At first sight, Henry Naiken is not unlike those seasoned gurus of self-help/positive thinking/leadership/motivation — charming, groomed, extremely energetic, witty and articulate. But, he has earned his eligibility to be a mentor the hard way. Naiken's grandfather, Rajoo Naiken, hailed from Gujarat. He spent his early childhood in Tanzania and shifted to Seychelles which was his father's chosen homeland. At school in Seychelles, he was a nervous weakling and quite a laggard. At the age of 15, he came across Lobsang Rampa's Doctor from Lhasa. The book helped him develop self-confidence. .

The next 25 years were spent learning and honing skills in a clutch of martial arts. His sturdy physique is evidence tothe endless hours of hard work he has put in. "I went to Johannesburg, South Africa, to participate in the UFC — Ultimate Fight Championship. There, I lost my bout to one of the native boxers, adept at street fighting, in just 40 seconds. But that was still better than the earlier competitors who had lost in lesser time. I was shocked! All my 25 years of training proved to be naught. It was fine as long as I was standing, but once I was on the ground, those fighters were marvellous. So, I stayed back for a week and learned everything about fighting on the floor."

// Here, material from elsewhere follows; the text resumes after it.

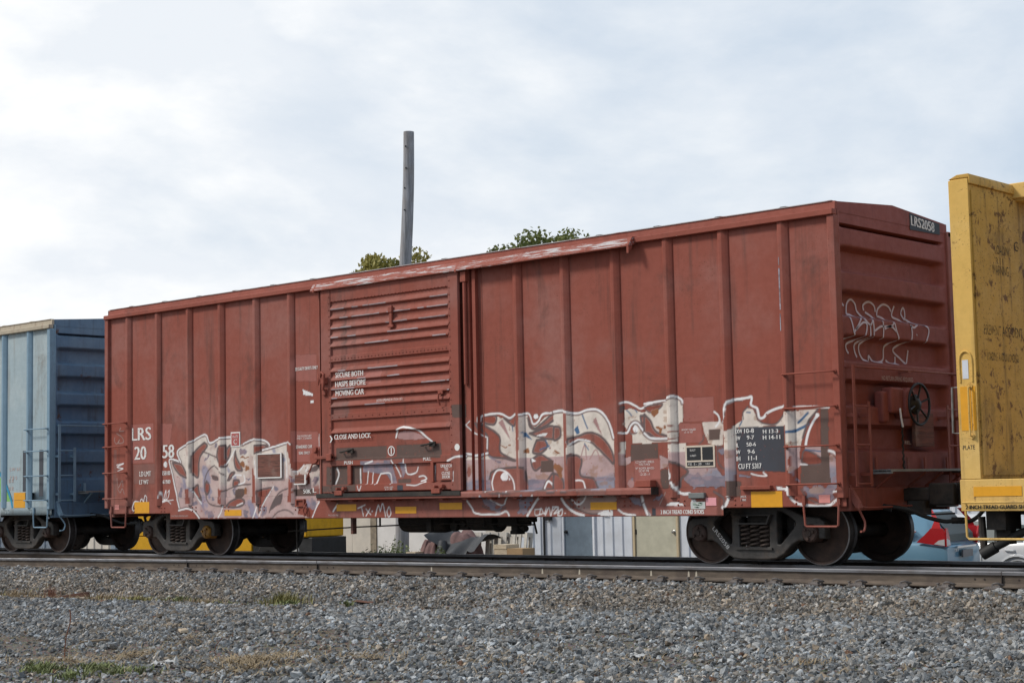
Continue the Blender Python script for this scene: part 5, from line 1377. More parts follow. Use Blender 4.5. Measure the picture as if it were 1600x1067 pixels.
# ------------------------------------------------------------------ ground
def yfv(x):
    return np.where(x < 11, -1.43 - 0.0036 * (11.0 - np.maximum(x, -20)) ** 2, -1.43)
def ground_h(x, y):
    x = np.asarray(x, float); y = np.asarray(y, float)
    d = yfv(x) - y
    left = 1 - sstep(-1, 9, x)
    z = -.205 - (.19 + .12 * left) * sstep(.35, 2.1, d)
    z = z - .05 * left * np.exp(-((d - 2.2) / .5) ** 2) + .09 * left * np.exp(-((d - 4.3) / 1.3) ** 2)
    z = z - .06 * sstep(5.0, 8, d)
    z = z + (fbm(x * .9, y * .9, 61) - .5) * .11 * sstep(.4, 1.2, d) + (fbm(x * 3, y * 3, 71) - .5) * .05 * sstep(.3, .9, d)
    back = sstep(2.2, 4.6, y)
    near_z = -.232 + .055 * (1 - sstep(-8, -3.5, x))
    z = np.where(y > 0, -.24 - .80 * back, z + (near_z + .205) * (1 - sstep(.25, .8, d)))
    far = sstep(14, 40, np.hypot(x - 2, y + 5) * (y < 0))
    return z * (1 - far) + np.where(y < 0, -.55, -1.04) * far
def axis_pts(lo, a, b, hi, st):
    c = np.arange(a, b, st); l_ = a - np.geomspace(st, a - lo, 22)[::-1]; r_ = b + np.geomspace(st, hi - b, 22)
    return np.concatenate([l_, c, r_])
gxs = axis_pts(-1500, -16, 17, 1500, .13); gys = axis_pts(-900, -14, 6, 1600, .13)
Xg, Yg = np.meshgrid(gxs, gys)
soil = NT('trackside soil and gravel fines')
g1 = soil.noise(.8, 8, .65); g2 = soil.noise(26, 6, .7); g3 = soil.noise(4.2, 6, .65)
vv = soil.n('ShaderNodeTexVoronoi'); vv.inputs['Scale'].default_value = 38; soil.l(soil.co, vv.inputs['Vector'])
c_ = soil.mix(soil.ramp(g1, .38, .62), (.15, .12, .09), (.19, .165, .135))
c_ = soil.mix(soil.ramp(g3, .5, .72, 0, .7), c_, (.17, .125, .085))
c_ = soil.mix(.35, c_, vv.outputs['Color'], 'SOFT_LIGHT')
c_ = soil.mix(soil.ramp(g2, .3, .7, 0, .6), c_, (.05, .046, .042))
soil_m = soil.done(c_, .95, 0, soil.math('ADD', g2, vv.outputs['Distance']), .8, .02, .2)
gr = obj('ground', grid_mesh('ground', np.stack([Xg, Yg, ground_h(Xg, Yg)], -1), soil_m, None, 180)); gr['kind'] = 'structure'

# crushed stone: points carry size, turn and tint, one geometry-node tree sets a broken rock on each
def visible(x, y, z, mx=.11):
    d = np.stack([x - CAM[0], y - CAM[1], z - CAM[2]], -1); zz = d @ CF
    u = FPX * (d @ CR) / zz / 1600; v = FPX * (d @ CU) / zz / 1067
    return (zz > 1) & (np.abs(u) < .5 + mx) & (np.abs(v) < .5 + mx)
def scatter(n, x0, x1, y0, y1, dens):
    x = RNG.uniform(x0, x1, n); y = RNG.uniform(y0, y1, n)
    z = ground_h(x, y); k = visible(x, y, z) & (RNG.random(n) < dens(x, y))
    return x[k], y[k], z[k]
def dens(x, y):
    d = yfv(x) - y
    left = 1 - sstep(0, 7, x)
    tr = np.exp(-((d - 2.15) / .42) ** 2) * (.35 + .5 * left) * sstep(.30, .55, fbm(x * .6, y * .9, 81) + .15 * left)
    s = 6.6 - .35 * np.clip(x, -5, 9) * .6
    dirt = sstep(s - .6, s + 1.2, d + (fbm(x * .8, y * .8, 91) - .5) * 3.0) * (1 - sstep(6, 11, x) * .55)
    base = 1 - .93 * tr - .88 * dirt
    patch = sstep(.60, .70, fbm(x * .55 + 3, y * .75, 101)) * .45 * sstep(2.5, 4, d)
    return np.where(d > .13, np.clip(base - patch, .035, 1), 0)
sx, sy, sz = scatter(1350000, -26, 19, -15, -1.2, dens)
# ballast between the rails and behind the track
bx_, by_ = RNG.uniform(-26, 14, 60000), RNG.uniform(-2.6, 2.4, 60000)
k = (by_ > yfv(bx_) + .13) & (np.abs(np.abs(by_) - .755) > .12)
bx_, by_ = bx_[k], by_[k]; bz_ = np.full_like(bx_, -.235)
k = visible(bx_, by_, bz_); bx_, by_, bz_ = bx_[k], by_[k], bz_[k]
def zone(x, y):
    """0 = blue grey stone, 1 = brownish grey stone"""
    d = yfv(x) - y
    z = np.exp(-((d - 1.6) / .95) ** 2) * sstep(.18, .5, fbm(x * .35, y * .6, 111) + .25 * sstep(3, 9, x))
    return np.clip(z + .35 * sstep(.50, .72, fbm(x * .5, y * .5, 121)), 0, 1)
PX = np.concatenate([sx, bx_]); PY = np.concatenate([sy, by_]); PZ = np.concatenate([sz, bz_])
NS = len(PX)
size = np.clip(RNG.lognormal(math.log(.0155), .40, NS), .007, .042)
sc3 = size[:, None] * RNG.uniform([.85, .75, .55], [1.35, 1.1, .95], (NS, 3))
PZ = PZ + size * RNG.uniform(-.15, .75, NS)
rot = np.stack([RNG.normal(0, .6, NS), RNG.normal(0, .6, NS), RNG.uniform(0, 6.283, NS)], -1)
zn = zone(PX, PY); lowf = .72 + .56 * fbm(PX * .7 + 5, PY * 1.1, 131); br = lowf * np.clip(RNG.lognormal(.0, .46, NS), .28, 2.2)
warm = (RNG.random(NS) < .16 + .76 * zn)
blueg = np.array((.228, .246, .260)); grey = np.array((.250, .243, .230)); tan = np.array((.250, .197, .142)); rustc = np.array((.19, .105, .065))
t = RNG.random(NS)[:, None]
tint = np.where(warm[:, None], tan * (1 - t) + grey * t, blueg * t + grey * (1 - t)) * br[:, None]
kk = RNG.random(NS); tint = np.where((kk < .008)[:, None], rustc, tint); tint = np.where((kk > .9965)[:, None], np.array((.50, .49, .46)), tint)
me = bpy.data.meshes.new('ballast_stones'); me.vertices.add(NS); me.vertices.foreach_set('co', np.stack([PX, PY, PZ], -1).reshape(-1).astype(np.float32))
for nm, ty, dat in (('st_scale', 'FLOAT_VECTOR', sc3), ('st_rot', 'FLOAT_VECTOR', rot)):
    a = me.attributes.new(nm, ty, 'POINT'); a.data.foreach_set('vector', dat.reshape(-1).astype(np.float32))
a = me.attributes.new('st_var', 'INT', 'POINT'); a.data.foreach_set('value', RNG.integers(0, 7, NS).astype(np.int32))
a = me.attributes.new('st_tint', 'FLOAT_VECTOR', 'POINT'); a.data.foreach_set('vector', tint.reshape(-1).astype(np.float32))
st = NT('crushed stone')
at = st.n('ShaderNodeAttribute', attribute_name='st_tint', attribute_type='INSTANCER')
nn = st.noise(2.2, 5, .7)
stone_m = st.done(st.mix(st.ramp(nn, .3, .75, 0, .45), at.outputs['Vector'], (.06, .056, .052)), .9, 0, nn, .4, .05, .25)
ng = bpy.data.node_groups.new('stone scatter', 'GeometryNodeTree')
ng.interface.new_socket('Geometry', in_out='INPUT', socket_type='NodeSocketGeometry'); ng.interface.new_socket('Geometry', in_out='OUTPUT', socket_type='NodeSocketGeometry')
def gn(t, **k):
    n = ng.nodes.new(t)
    for a, b in k.items():
        setattr(n, a, b)
    return n
gl = ng.links.new
gi, go = gn('NodeGroupInput'), gn('NodeGroupOutput')
jn = gn('GeometryNodeGeometryToInstance')
for i in range(7):
    ic = gn('GeometryNodeMeshIcoSphere'); ic.inputs['Radius'].default_value = 1.0; ic.inputs['Subdivisions'].default_value = 1 if i else 2
    sp = gn('GeometryNodeSetPosition'); no = gn('ShaderNodeTexNoise'); no.noise_dimensions = '4D'; no.inputs['W'].default_value = 3.7 * i + 1; no.inputs['Scale'].default_value = .95; no.inputs['Detail'].default_value = 1
    su = gn('ShaderNodeVectorMath', operation='SUBTRACT'); su.inputs[1].default_value = (.5, .5, .5)
    ml = gn('ShaderNodeVectorMath', operation='SCALE'); ml.inputs['Scale'].default_value = 2.3
    sm = gn('GeometryNodeSetMaterial'); sm.inputs['Material'].default_value = stone_m
    gl(no.outputs['Color'], su.inputs[0]); gl(su.outputs[0], ml.inputs[0]); gl(ml.outputs[0], sp.inputs['Offset'])
    ss = gn('GeometryNodeSetShadeSmooth'); ss.inputs['Shade Smooth'].default_value = False
    gl(ic.outputs['Mesh'], sp.inputs['Geometry']); gl(sp.outputs[0], ss.inputs[0]); gl(ss.outputs[0], sm.inputs['Geometry']); gl(sm.outputs[0], jn.inputs[0])
def na(n, ty):
    q = gn('GeometryNodeInputNamedAttribute', data_type=ty); q.inputs['Name'].default_value = n; return q.outputs['Attribute']
ip = gn('GeometryNodeInstanceOnPoints'); ip.inputs['Pick Instance'].default_value = True
er = gn('FunctionNodeEulerToRotation')
gl(gi.outputs[0], ip.inputs['Points']); gl(jn.outputs[0], ip.inputs['Instance']); gl(na('st_var', 'INT'), ip.inputs['Instance Index'])
gl(na('st_rot', 'FLOAT_VECTOR'), er.inputs[0]); gl(er.outputs[0], ip.inputs['Rotation']); gl(na('st_scale', 'FLOAT_VECTOR'), ip.inputs['Scale']); gl(ip.outputs[0], go.inputs[0])
so = obj('ballast_stones', me); so['kind'] = 'stuff'; so['label'] = 'grey crushed ballast stones in front of the track'; so['category'] = 'gravel'
md = so.modifiers.new('scatter', 'NODES'); md.node_group = ng
print('stones', NS)

# ------------------------------------------------------------------ weeds, straw and litter
def blades(mb, x, y, n, h, spread, lean=.5, w=.006, flatness=0):
    for _ in range(n):
        a = random.uniform(0, 6.283); r = abs(random.gauss(0, spread)); px, py = x + r * math.cos(a), y + r * math.sin(a) * 1.0
        pz = float(ground_h(px, py)) + (.032 if flatness else .0)
        hh = h * random.uniform(.45, 1.15); b = random.uniform(0, 6.283); l_ = lean * random.uniform(.2, 1.2) * hh
        if flatness:
            l_, hh = h * random.uniform(.5, 1.2), h * random.uniform(.05, .35)
        dx, dy = math.cos(b), math.sin(b)
        wx, wy = -dy * w * random.uniform(.6, 1.3), dx * w
        m_ = (px + dx * l_ * .35, py + dy * l_ * .35, pz + hh * .62); t_ = (px + dx * l_, py + dy * l_, pz + hh)
        mb.add([(px - wx, py - wy, pz), (px + wx, py + wy, pz), (m_[0] + wx * .8, m_[1] + wy * .8, m_[2]), (m_[0] - wx * .8, m_[1] - wy * .8, m_[2]), t_], [(0, 1, 2, 3), (3, 2, 4)])
def leafm(name, col, var=.4):
    s = simple(name, col, .75, 0, var, 6, 0.0); return s
M['weed'] = leafm('green weed', (.085, .12, .03)); M['weedy'] = leafm('yellowing weed', (.21, .19, .06)); M['straw'] = leafm('dry straw', (.27, .20, .115), .4); M['weedr'] = leafm('reddish weed', (.20, .085, .05)); M['moss'] = leafm('bright green grass', (.165, .185, .07), .5)
def plant(label, mat, specs, cat='weed', name='weed', grp=None):
    mb = MB(); cx, cy = specs[0][0], specs[0][1]
    for s in specs:
        blades(mb, *s)
    return tag(mb.build(name, mat), label, cat, grp)
plant('bushy yellow green weed on the gravel slope below the door', M['weedy'], [(.18, -4.0, 330, .22, .15, .7, .007), (.30, -4.05, 120, .17, .2, .9, .007)])
plant('low bright green weed right of the bushy weed', M['moss'], [(.95, -4.55, 220, .10, .16, .9, .010)])
plant('flat green weed tuft left of the bushy weed', M['moss'], [(-.3, -4.5, 160, .09, .16, .9, .010)])
plant('tiny green sprout alone in the gravel near the centre', M['moss'], [(2.15, -4.55, 80, .10, .05, .9, .010)])
plant('red stemmed dry weed beside the rusty timber block', M['weedr'], [(-4.75, -4.6, 90, .24, .12, .5, .004)])
plant('small yellow weed patch right of the rusty timber block', M['weedy'], [(-2.5, -4.55, 300, .11, .3, .9, .008)])
plant('green weed tuft in the hollow left of centre', M['moss'], [(-1.5, -4.5, 140, .11, .14, .9, .009)])
plant('yellow green weed at the far left of the hollow', M['weedy'], [(-6.3, -4.9, 300, .12, .4, .9, .008)])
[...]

This experience helped him develop a new system of self-defence — a combination of boxing, Greco-Roman wrestling and Brazilian Jijitsu — which he christened `Aikendo'. "It basically implies evoking confidence in everyone that "I" can do! When you train your body to this type of readiness for unarmed combat which may occur anytime and anywhere, it reflects your personality and builds an aura around you. You remain cool and confident. I call it the art of expressing oneself through live combat," Naiken explained at the Nizam College grounds, where he offered training in the basics of Aikendo to a group of eager students over four sessions.

"Anyone can learn it. It's even better if you are not trained in any martial art. And I can assure you that after 16 hours of basic training, you will be in a position to bring down the most seasoned commando in a matter of seconds" he proclaimed.

Naiken was on a visit to Hyderabad along with the Seychelles contingent for the Afro-Asian games. He also utilised the occasion to release his sixth book, Soar with the Eagles, an inspirational self-help book. This is his first book launch in India. His previous five books have similar-sounding titles: Know Thy Self: Mind Power Programme, Cosmo-earth System (about universal thinking), Love and Grow Rich, and a long one, The Winning Formula When You Can See The Light Within.

Naiken combines techniques of NLP and a lot of pop-religious thinking to drive home the simple message of overcoming the naysayers lurking in each of us and unleash the hidden potential for achievement. He has helped over 200 companies in the U.S., the U.K., Channel Islands and Mauritius in motivating their workers. He has also trained the Air Seychelles cabin crew and the Seychellian defence forces in Aikendo. Last year, an airhostess trained by him successfully aborted a hijack attempt of an Air Seychelles plane by physically overpowering the hijacker. Earlier, this year he had held an Aikendo session for the Bangalore police.

Naiken's method — both his martial art and motivation lectures — have the merit of not simplifying things too much. "This self-defence technique is of no use against armed opponents. But it toughens you mentally and physically to take appropriate action, keeping you relaxed even when your adrenalin is pumping!" Naiken proposes to go on an extensive tour of India next year to popularise his methods and create a network of certified trainers and coaching centres.